Wild Talents Made Easy: The Simple Path to Ultimate Power, Part 2 — Hyperstats and Hyperskills


Welcome to The Simple Path to Ultimate Power, a series of short tutorials on power building for the game Wild Talents. Previously: Part 1 — Qualities.

A lot of comic heroes don’t do anything that’s necessarily impossible, they just do it impossibly well. Any of us can pick up a heavy object: Wonder Woman lifting a motorcycle over her head is different in degree, not nature. Where the first lesson covered basic Miracles, the superpowers that are just not humanly possible, we’re now going to examine the abilities that are the same, just… more so.

Lesson Two: Hyperstats and Hyperskills

Stats and Skills are pretty straightforward. Everyone (for the most part) has the six Stats: Body, Coordination, Sense, Mind, Charm and Command. Getting a Stat up to 5-6 is tremendously impressive, the upper range of historical human achievement. But the scales go up to 10 because a superhero game has to cover the Thing and Brainiac.  Moreover, normal Skills and Stats can’t have Hard Dice (HD) or Wiggle Dice (WD).  (These are described on page 19 of the Wild Talents Essential Edition and page 23 of Wild Talents, and discussed a bit in Lesson One.)

Skills, on the other hand, are specialized applications of Stats. To get a task done (if it’s not a ‘miracle,’ one of those superpowers covered in Lesson One) you roll a pool equal to Stat+Skill.
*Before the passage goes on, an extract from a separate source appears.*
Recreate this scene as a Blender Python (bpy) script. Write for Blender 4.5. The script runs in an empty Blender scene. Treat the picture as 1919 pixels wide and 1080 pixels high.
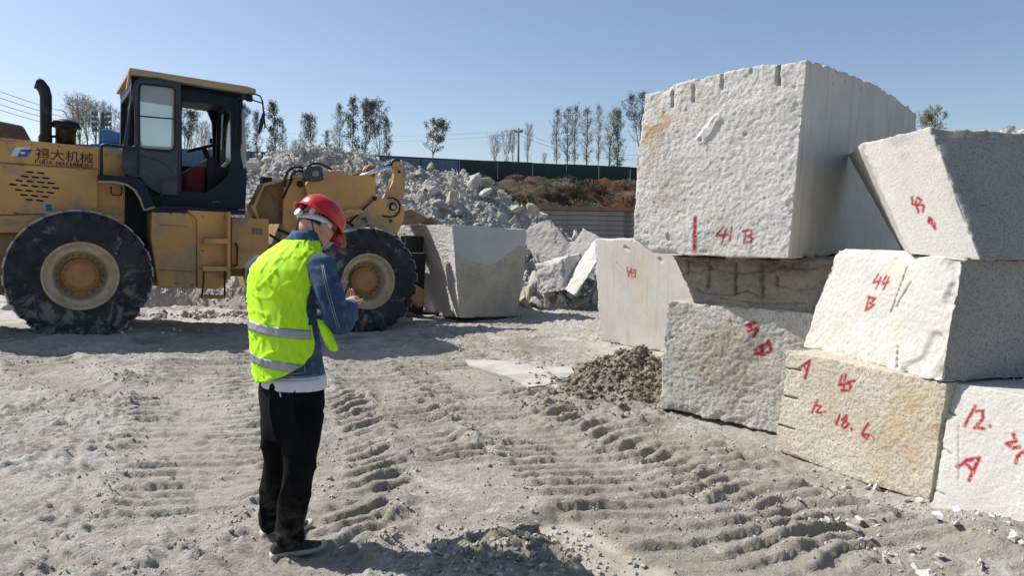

With miracles, you’re ill-served seeking versatility with a lot of low-pool, unreliable powers. The way to be versatile is to go with Hyperstats.  If you want to be really good at a narrow category of achievement, try Hyperskills. If you get some of both, you’re going to be really impressive at the intersections.

Pools Beyond 10d

Combining Hyperskills and Hyperstats make it easy to get pools in excess of 10d, but you never roll more than 10d. The excess may look wasteful, but remember that if you have penalties, they come off that excess.  (HD get removed first, WD get removed last.) A lot of cool stuff is penalized with dice pool deductions, like making called shots (page 67 in WTEE, pages 69 and 72 in Wild Talents) or taking multiple actions (page 22 in WTEE, page 27 in Wild Talents). If your pool adds up to 14d, you’re only going to roll 10d, so you might as well rack up -4d worth of penalties. For example, taking two extra called shots. That lets you put two dice at 10, roll the remaining eight, and use up to three sets. Even a maxed-out expert trying that with a 10d pool winds up setting two dice and and rolling four. Alternately, if that sounds too complicated, just don’t give yourself Hyperskills or Hyperstat ratings in excess of 5.


Hyperstats cost 4 points each, 8 points per HD or 16 points per WD.  (Normal Stats cost 5 points per normal die. Hyperstats are cheaper, but they can be negated, while your natural capacities can’t. But that’s a minor edge case.)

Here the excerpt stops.